California DRE Trust Account and Fund Handling Rules for Brokers

A cinematic close-up of a broker's ledger entries reflected in the glass of a secured vault door

California Department of Real Estate (DRE) regulations impose strict requirements on how brokers handle client funds and fees. Violations can result in license suspension, fines, and personal liability. Understanding when trust accounts are required and how advance fees must be handled is essential for compliant broker operations.

The Trust Account Framework

The fundamental question for any fee or fund received by a DRE-licensed broker is: does it belong in the trust account?

The Basic Rule

If a broker has not advanced the funds themselves, client monies generally must be deposited in the broker’s trust account. This includes:

  • Deposits held pending loan closing
  • Fees collected before services are fully rendered
  • Investor funds awaiting deployment
  • Any other client monies held by the broker

When Trust Accounts Are Not Required

Funds reimbursing the broker for amounts the broker has already advanced do not require trust account treatment. If you paid for an appraisal out of pocket and the borrower later reimburses you, that reimbursement goes to your general operating account, not your trust account.

However, even in reimbursement scenarios, documentation matters. Maintain clear written authorization from the borrower permitting reimbursement to your general account.

Appraisal and Credit Report Fee Rules

These common transaction costs receive specific regulatory attention:

Trust Account Treatment

Appraisal and credit report fees collected from borrowers must be held in the trust account unless the broker advanced those costs and is now receiving reimbursement.

No Markup Permitted

Brokers cannot mark up the actual cost of appraisals or credit reports. If you charge more than the actual vendor cost, that markup must be disclosed as a loan cost and treated accordingly.

Documentation Requirements

Maintain clear accounting records showing:

  • The actual vendor cost for each appraisal or credit report
  • The amount collected from the borrower
  • How funds were applied (to vendors, to trust, or to general account as reimbursement)
  • Written borrower authorization for any disbursements

Advance Fee Regulations

Advance fees – any fees collected before completing the contracted services – face heightened regulatory scrutiny.

Definition

An advance fee encompasses any fee “claimed, demanded, charged, received, or collected” prior to completing the services for which the fee is charged. This broad definition captures many common fee arrangements.

Trust Account Requirement

Even with proper advance fee agreements in place, collected advance fees must remain in the trust account until the broker has fully completed the contracted services. Premature withdrawal violates DRE regulations.

DRE Approval Requirement

Each advance fee agreement requires DRE approval before the broker may collect funds. This is not a one-time template approval – each transaction’s agreement must be submitted to and approved by the Department.

Prohibited Advance Fees

Certain transactions prohibit advance fee collection entirely, regardless of documentation:

  • Loan modifications: No advance fees permitted
  • Forbearance agreements: No advance fees permitted

These prohibitions exist to protect distressed borrowers from exploitation during financial hardship.

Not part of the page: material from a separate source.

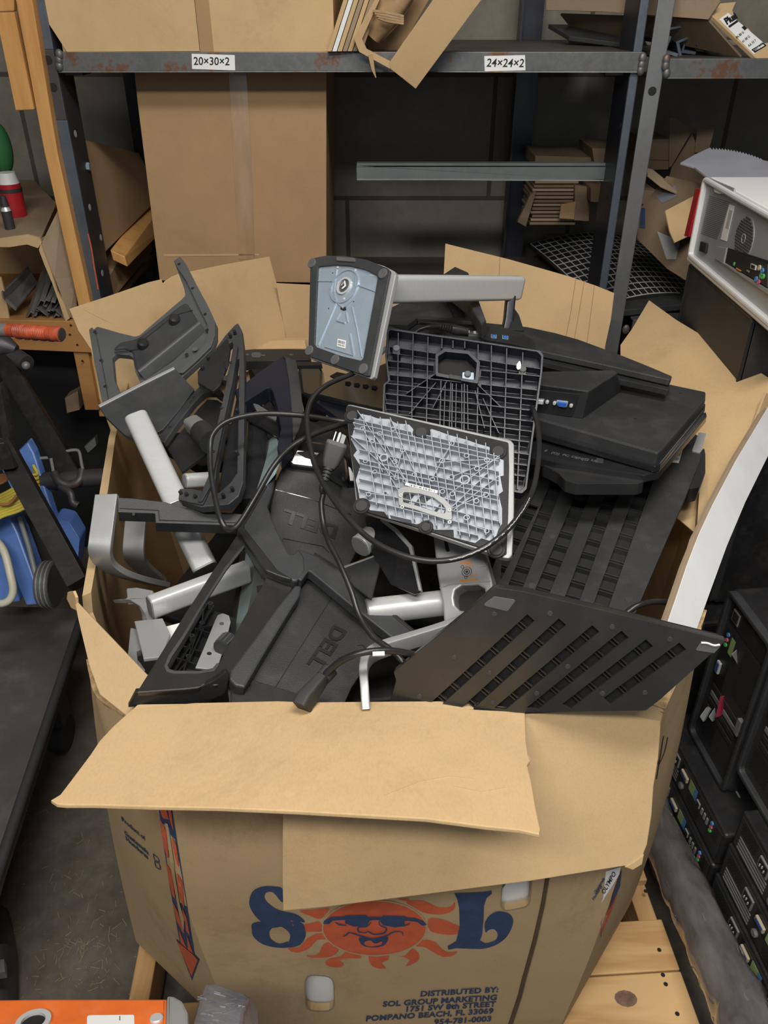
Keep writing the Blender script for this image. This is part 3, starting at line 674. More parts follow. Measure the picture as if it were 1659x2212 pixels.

Common Compliance Pitfalls

Brokers frequently encounter trouble in several areas:

Premature Fee Collection

Taking fees from the trust account before fully completing services violates advance fee regulations even when an approved agreement exists. Wait until services are complete before moving funds to your general account.

Commingling

Trust account funds must remain segregated from the broker’s operating funds. Depositing personal or business funds into trust accounts (other than amounts necessary to cover bank fees) constitutes commingling.

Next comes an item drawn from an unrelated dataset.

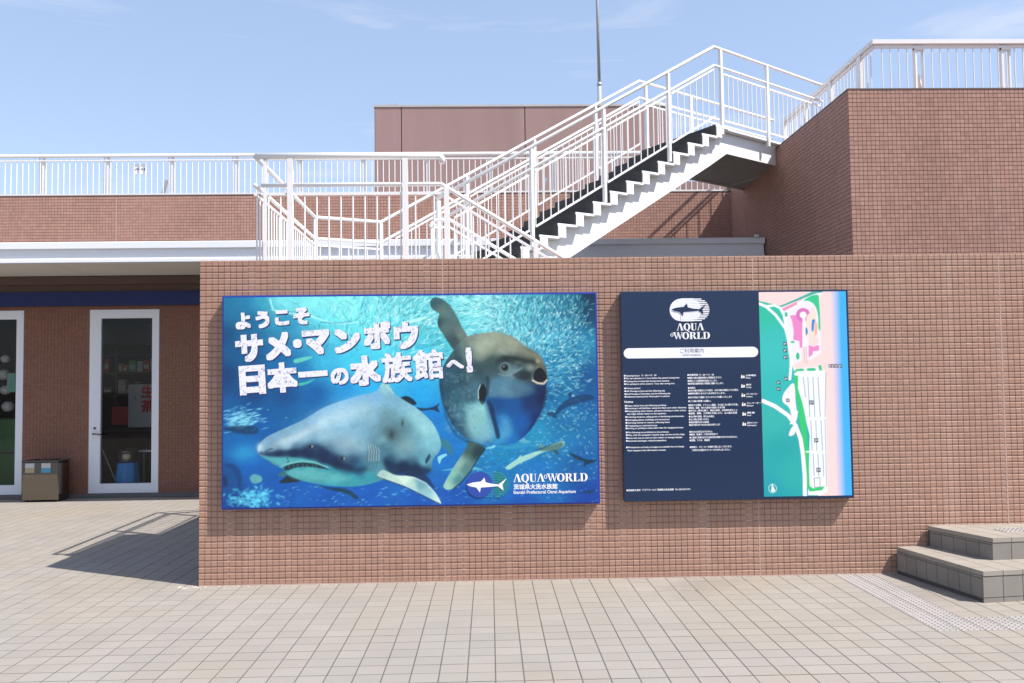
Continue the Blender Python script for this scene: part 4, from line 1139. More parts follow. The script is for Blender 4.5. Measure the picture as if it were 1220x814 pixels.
p.fill(Z4([(490, 435), (530, 420), (560, 405), (545, 430)]), (150, 205, 220), .8, .6)

# ---- sunfish
tex = (1 + .35 * p.noise(26, 16, 21, .8, 4))[..., None]
FINC = p.field([(515, 360, (70, 105, 115)), (525, 372, (110, 130, 130)), (530, 390, (95, 115, 118)), (540, 405, (70, 88, 95)), (548, 400, (120, 132, 130)), (536, 365, (95, 125, 130)), (520, 385, (55, 85, 98))], soft=4) * tex
p.fill(Z2([(385, 318), (352, 255), (322, 190), (292, 140), (250, 95), (205, 74), (175, 78), (158, 102), (166, 138), (192, 160), (213, 176), (204, 212), (206, 250), (232, 292), (268, 348), (308, 398), (345, 365)]), FINC, 1, .7)
SUN_PTS = [(560, 402, (150, 152, 142)), (590, 400, (165, 165, 152)), (610, 410, (160, 160, 148)), (575, 412, (175, 178, 168)), (600, 420, (150, 155, 148)), (555, 425, (120, 135, 132)), (545, 430, (70, 95, 105)), (535, 420, (85, 110, 118)),
           (530, 445, (65, 100, 118)), (545, 450, (60, 92, 108)), (565, 440, (70, 92, 98)), (585, 430, (85, 98, 95)), (600, 428, (55, 70, 72)), (620, 428, (70, 80, 75)), (635, 432, (60, 66, 62)), (640, 428, (150, 140, 120)), (585, 445, (95, 115, 122)), (578, 455, (80, 110, 128)),
           (610, 445, (130, 150, 160)), (625, 440, (90, 105, 110)), (630, 452, (75, 90, 98)), (590, 460, (85, 130, 155)), (600, 465, (110, 150, 170)), (615, 460, (75, 110, 135)), (630, 465, (40, 85, 125)), (645, 465, (10, 50, 95)), (648, 480, (8, 55, 110)), (640, 500, (10, 65, 130)), (628, 520, (15, 80, 145)),
           (595, 480, (18, 88, 150)), (610, 490, (20, 100, 165)), (600, 500, (25, 105, 170)), (620, 500, (15, 85, 150)), (530, 470, (55, 95, 115)), (528, 490, (45, 85, 112)), (540, 480, (70, 110, 128)), (550, 495, (90, 130, 145)), (560, 475, (75, 110, 125)), (560, 490, (140, 180, 185)), (572, 490, (150, 190, 195)),
           (568, 505, (140, 185, 195)), (580, 510, (110, 165, 190)), (545, 515, (60, 100, 125)), (556, 522, (70, 110, 130)), (570, 525, (70, 140, 180)), (590, 525, (35, 125, 185)), (600, 512, (90, 160, 200)), (610, 520, (30, 115, 180)), (535, 505, (35, 75, 105)), (580, 532, (30, 105, 160))]
BODYC = p.field(SUN_PTS, p=3.4, soft=3.5) * np.array([.82, .9, .95]) * (1 + .45 * p.noise(14, 8, 31, .6, 5) + .22 * p.noise(5, 3, 33, 1.2))[..., None]
up_ = [(380, 316), (420, 301), (490, 290), (560, 286), (620, 299), (680, 324), (725, 364), (772, 390), (818, 420), (843, 455), (866, 510), (873, 560), (869, 600), (861, 640), (851, 690), (836, 755), (805, 820), (762, 888), (705, 942), (640, 968), (560, 972), (500, 962), (430, 950), (380, 935), (332, 898), (282, 830), (243, 740), (222, 660), (213, 590), (222, 530), (250, 470), (292, 408), (332, 358)]
# trailing lower edge frill behind the body
p.fill(Z4([(560, 400), (640, 420), (720, 395), (765, 395), (740, 425), (650, 437), (570, 425)]), (60, 150, 190), .9, .8)
p.fill(Z4([(690, 385), (715, 355), (740, 380), (775, 395), (730, 400)]), (110, 175, 195), .8, .8)
p.fill(Z2(up_), BODYC, 1, .7)
ANC = p.field([(556, 535, (80, 110, 110)), (545, 552, (150, 180, 175)), (538, 565, (140, 185, 180)), (530, 578, (160, 200, 190)), (568, 540, (45, 75, 85)), (555, 560, (95, 135, 140)), (545, 572, (90, 140, 150))], soft=3) * tex
p.fill(Z4([(400, 388), (372, 440), (332, 500), (292, 560), (252, 630), (240, 662), (262, 681), (302, 672), (342, 640), (402, 570), (452, 490), (492, 432)]), ANC, 1, .7)
p.line(Z4([(492, 432), (452, 492), (402, 572), (342, 642), (302, 674)]), 1.6, (30, 55, 65), .8, .7)
p.line(Z4([(380, 388), (430, 396), (500, 420)]), 1.3, (25, 60, 85), .7, .8)
# face
p.fill(Z2([(560, 455), (610, 435), (680, 432), (740, 445), (795, 470), (770, 480), (720, 470), (665, 480), (640, 465), (590, 470), (555, 490)]), (38, 52, 56), .7, 1.8)
p.fill(Z2([(660, 540), (720, 520), (770, 530), (755, 570), (715, 580), (680, 565)]), (38, 48, 55), .75, 2)
p.line(Z2([(575, 540), (610, 552), (650, 545), (690, 520), (715, 505)]), 1.8, (150, 165, 168), .5, 1.2)
p.blob(*Z2([(770, 500)])[0], 5, 4, (160, 165, 160), .6)
p.blob(*Z2([(690, 470)])[0], 5, 2.2, (120, 128, 122), .5)
p.blob(*Z2([(814, 462)])[0], 2.4, 2.6, (190, 178, 155), .6)
p.blob(*Z2([(812, 505)])[0], 2.5, 2.2, (140, 135, 125), .7)
ex, ey = Z2([(613, 502)])[0]
p.fill([(ex + 6.9 * math.cos(t), ey + 6.6 * math.sin(t)) for t in np.linspace(0, 2 * math.pi, 20)[:-1]], (120, 138, 138), .85, .8)
p.fill([(ex + 4.9 * math.cos(t), ey + 4.9 * math.sin(t)) for t in np.linspace(0, 2 * math.pi, 20)[:-1]], (75, 92, 100), .95, .7)
p.fill([(ex + 3.2 * math.cos(t), ey + 3.2 * math.sin(t)) for t in np.linspace(0, 2 * math.pi, 20)[:-1]], (18, 26, 32), 1, .6)
p.blob(ex - 1.2, ey - 1.2, .7, .7, (215, 225, 228), .8)

p.fill(Z2([(775, 575), (788, 535), (808, 505), (838, 502), (860, 535), (872, 575), (852, 607), (815, 606), (790, 592)]), (150, 145, 138), .6, 1.0)
p.fill(Z2([(785, 560), (795, 522), (826, 500), (856, 525), (868, 570), (832, 592), (798, 584)]), (18, 34, 46), 1, .8)
p.line(Z2([(782, 580), (815, 597), (850, 600), (870, 578)]), 1.5, (225, 212, 200), .85, .6)
# gill and pectoral fin
p.fill(Z2([(500, 555), (520, 575), (518, 640), (508, 680), (500, 640)]), (25, 55, 80), .8, .9)
p.fill(Z2([(482, 600), (502, 640), (497, 700), (476, 728), (456, 702), (449, 650), (463, 612)]), (18, 34, 44), .97, .6)
p.line(Z2([(463, 608), (450, 645), (452, 690)]), 1.0, (200, 215, 215), .8, .5)
ZS = zc(490, 345, 3.07)
p.fill(ZS([(225, 190), (262, 164), (320, 160), (380, 185), (430, 220), (456, 246), (420, 250), (372, 238), (330, 232), (282, 244), (245, 262), (226, 235)]), (172, 170, 152), .42, 4)
p.fill(ZS([(240, 275), (285, 262), (330, 262), (320, 300), (285, 330), (262, 350), (240, 330)]), (62, 82, 92), .5, 5)
p.fill(ZS([(285, 340), (320, 330), (380, 335), (430, 350), (440, 375), (400, 392), (330, 398), (285, 392)]), (105, 138, 158), .5, 4)
BEL = p.field([(590, 482, (18, 84, 140)), (610, 484, (22, 92, 152)), (630, 480, (12, 60, 112)), (645, 474, (8, 40, 85)), (640, 500, (8, 58, 115)), (620, 505, (20, 100, 168)), (600, 505, (28, 112, 175)), (595, 520, (70, 150, 195)), (610, 525, (30, 120, 185)), (580, 520, (60, 140, 185)), (625, 518, (15, 85, 150))], soft=4)
p.fill(ZS([(272, 398), (330, 405), (400, 398), (465, 385), (490, 366), (489, 400), (470, 450), (432, 508), (390, 548), (340, 568), (290, 566), (276, 520), (270, 450)]), BEL, .92, 2.2)
p.fill(ZS([(212, 432), (262, 425), (285, 465), (298, 530), (270, 560), (222, 548), (198, 500)]), (150, 192, 198), .62, 5)
p.fill(ZS([(325, 470), (352, 475), (365, 520), (350, 545), (328, 535)]), (105, 170, 205), .5, 4)
p.fill(ZS([(276, 408), (296, 430), (308, 480), (322, 538), (309, 546), (297, 500), (284, 455)]), (16, 56, 92), .9, 1.2)
for k in range(160):
    a_ = rg.uniform(0, 1); x, y = 490 + (110 + 150 * a_ + rg.normal(0, 14)) / 3.07, 345 + (300 + rg.uniform(0, 230)) / 3.07
    if x < 566 and x > 527: p.blob(x, y, rg.uniform(.6, 2.2), rg.uniform(.6, 3), (150, 178, 182) if k % 3 else (40, 66, 80), rg.uniform(.08, .3), rg.uniform(-.5, .5))
p.line(ZS([(104, 330), (108, 400), (128, 480), (160, 535), (200, 560)]), 3.0, (30, 62, 84), .5, 1.6)
p.line(ZS([(492, 372), (484, 420), (462, 470), (430, 515)]), 3.0, (6, 36, 74), .6, 1.6)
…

Record Keeping Deficiencies

The DRE requires detailed trust account records including:

  • All deposits and their sources
  • All withdrawals and their purposes
  • Monthly reconciliations
  • Supporting documentation for all transactions

Inadequate records create compliance risk even when underlying transactions are proper.

Unauthorized Disbursements

Funds may only leave trust accounts for purposes authorized by the clients who deposited them. Disbursing trust funds without proper authorization exposes brokers to serious regulatory consequences.

Best Practices for Compliance

Protect your license through systematic compliance practices:

Seek Guidance on Uncertain Situations: When unsure whether a particular fee arrangement requires trust account treatment or DRE approval, consult the RE7 compliance manual or legal counsel before proceeding.

Regulatory Resources

The DRE provides several resources for brokers seeking compliance guidance:

  • RE7 Compliance Manual: Comprehensive guidance on DRE broker obligations
  • DRE Website: Forms, regulations, and interpretive guidance
  • Pre-Submission Review: The DRE will review certain documents for compliance before use

Conclusion

Trust account and advance fee compliance requires ongoing attention and systematic processes. The consequences of violations – license suspension, fines, and civil liability – far outweigh the cost of maintaining proper procedures.

For brokers uncertain about specific situations, consulting with legal counsel familiar with DRE regulations provides clarity and protection. The relatively modest cost of professional guidance compares favorably to the potential consequences of inadvertent violations.